## What to produce
Copy out exactly the lines from the first line of the material below through the line containing "return m, nt, nt.nodes, nt.links, nt.nodes['Principled", and nothing beyond them.

..........

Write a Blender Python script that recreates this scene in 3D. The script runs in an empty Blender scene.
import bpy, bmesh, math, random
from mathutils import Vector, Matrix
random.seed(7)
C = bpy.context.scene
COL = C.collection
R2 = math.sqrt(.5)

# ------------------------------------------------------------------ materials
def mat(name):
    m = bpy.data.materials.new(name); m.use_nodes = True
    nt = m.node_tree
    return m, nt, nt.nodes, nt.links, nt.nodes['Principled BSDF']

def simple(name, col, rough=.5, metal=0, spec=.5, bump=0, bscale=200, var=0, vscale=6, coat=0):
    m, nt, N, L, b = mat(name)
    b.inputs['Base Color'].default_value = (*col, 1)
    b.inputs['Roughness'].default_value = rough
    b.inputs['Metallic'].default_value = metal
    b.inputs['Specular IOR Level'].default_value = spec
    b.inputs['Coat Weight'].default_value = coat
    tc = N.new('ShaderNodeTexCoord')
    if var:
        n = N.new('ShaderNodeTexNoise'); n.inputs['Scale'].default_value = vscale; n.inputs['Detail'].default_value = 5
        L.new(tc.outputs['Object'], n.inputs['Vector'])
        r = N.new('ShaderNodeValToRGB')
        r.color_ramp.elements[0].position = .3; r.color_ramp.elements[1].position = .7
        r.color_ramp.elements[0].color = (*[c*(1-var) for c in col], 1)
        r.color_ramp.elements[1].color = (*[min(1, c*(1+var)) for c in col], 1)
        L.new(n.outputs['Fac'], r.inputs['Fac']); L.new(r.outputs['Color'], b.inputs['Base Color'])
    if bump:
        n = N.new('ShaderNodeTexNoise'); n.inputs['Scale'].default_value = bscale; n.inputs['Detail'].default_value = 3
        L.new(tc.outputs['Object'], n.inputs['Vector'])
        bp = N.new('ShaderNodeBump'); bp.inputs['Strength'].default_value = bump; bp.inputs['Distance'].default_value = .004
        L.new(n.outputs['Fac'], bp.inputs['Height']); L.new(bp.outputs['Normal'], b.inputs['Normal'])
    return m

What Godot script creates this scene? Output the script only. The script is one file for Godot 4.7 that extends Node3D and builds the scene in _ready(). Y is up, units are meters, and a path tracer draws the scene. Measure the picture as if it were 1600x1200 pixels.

..........

## Exercise answer
Write a Blender Python script that recreates this scene in 3D. The script runs in an empty Blender scene.
import bpy, bmesh, math, random
from mathutils import Vector, Matrix
random.seed(7)
C = bpy.context.scene
COL = C.collection
R2 = math.sqrt(.5)

# ------------------------------------------------------------------ materials
def mat(name):
    m = bpy.data.materials.new(name); m.use_nodes = True
    nt = m.node_tree
    return m, nt, nt.nodes, nt.links, nt.nodes['Principled BSDF']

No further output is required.